In the circuit shown in figure, ammeter and voltmeter are ideal. If \[E = 4\;{\rm{V}}\], \[R = 9\;\Omega \]
 and \[r = 1\;\Omega \], then readings of ammeter and voltmeter are

A. \[{A_m} = 1\;{\rm{A}}\]
B. \[{A_m} = 2\;{\rm{A}}\]
C. \[{V_m} = 3\;{\rm{V}}\]
D. \[{V_m} = 4\;{\rm{V}}\]

Answer 1

Hint: The above problem can be resolved using the circuit analysis technique and the Kirchhoff’s Voltage rule. The significant calculations to the solution begin with finding the magnitude of the current through the ammeter. Then the current is used to determine the magnitude of voltage in the reading given by the voltmeter.

Complete step by step answer:
The magnitude of EMF is, \[E = 4\;{\rm{V}}\].
The internal resistance is, \[r = 1\;\Omega \].
The resistance is, \[R = 9\;\Omega \].
Considering the loop with the first two resistors, we can say that the current in two resistors will be equal and opposite to.
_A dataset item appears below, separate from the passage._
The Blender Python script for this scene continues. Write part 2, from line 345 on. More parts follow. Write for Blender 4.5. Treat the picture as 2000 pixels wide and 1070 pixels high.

Similarly, in the loop with the last two resistors, the current will be equal and opposite.
In the first resistor, the magnitude of current I flows from left to right.
In the second resistor, the magnitude of current I flows from right to left.
And, in the third resistor, the magnitude of current I flows from left to right.
Therefore, the current flow in the ammeter will be from right to left and the magnitude is
$I_1 = I+I+I$
$I_1 = 3I$
Then applying the KVL rule as,
\[\begin{array}{l}
E = {I_1} \times r + I \times R\\
4\;{\rm{V}} = 3I \times 1\;\Omega + I \times 9\;\Omega \\
I = \dfrac{1}{3}\;{\rm{A}}
\end{array}\]
The ammeter reading is, \[3I = 3 \times \dfrac{1}{3}\;{\rm{A}} = 1\;{\rm{A}}\].
And, the voltmeter reading is,
\[\begin{array}{l}
V = I \times R\\
V = \dfrac{1}{3}\;{\rm{A}} \times {\rm{9}}\;\Omega \\
V = 3\;{\rm{V}}
\end{array}\]
Therefore, the ammeter reading is 1 A and the voltmeter reading is 3 V

So, the correct answers are “Option A and C”.

Note:
To solve such a condition, one must be aware of the basic techniques to resolve the tricky circuit. The various methods like the Kirchhoff’s Current rule, and Kirchhoff’s Voltage rule need to be remembered significantly to resolve the complex circuits. The concepts and the applications for each of the methods need to be analysed firmly.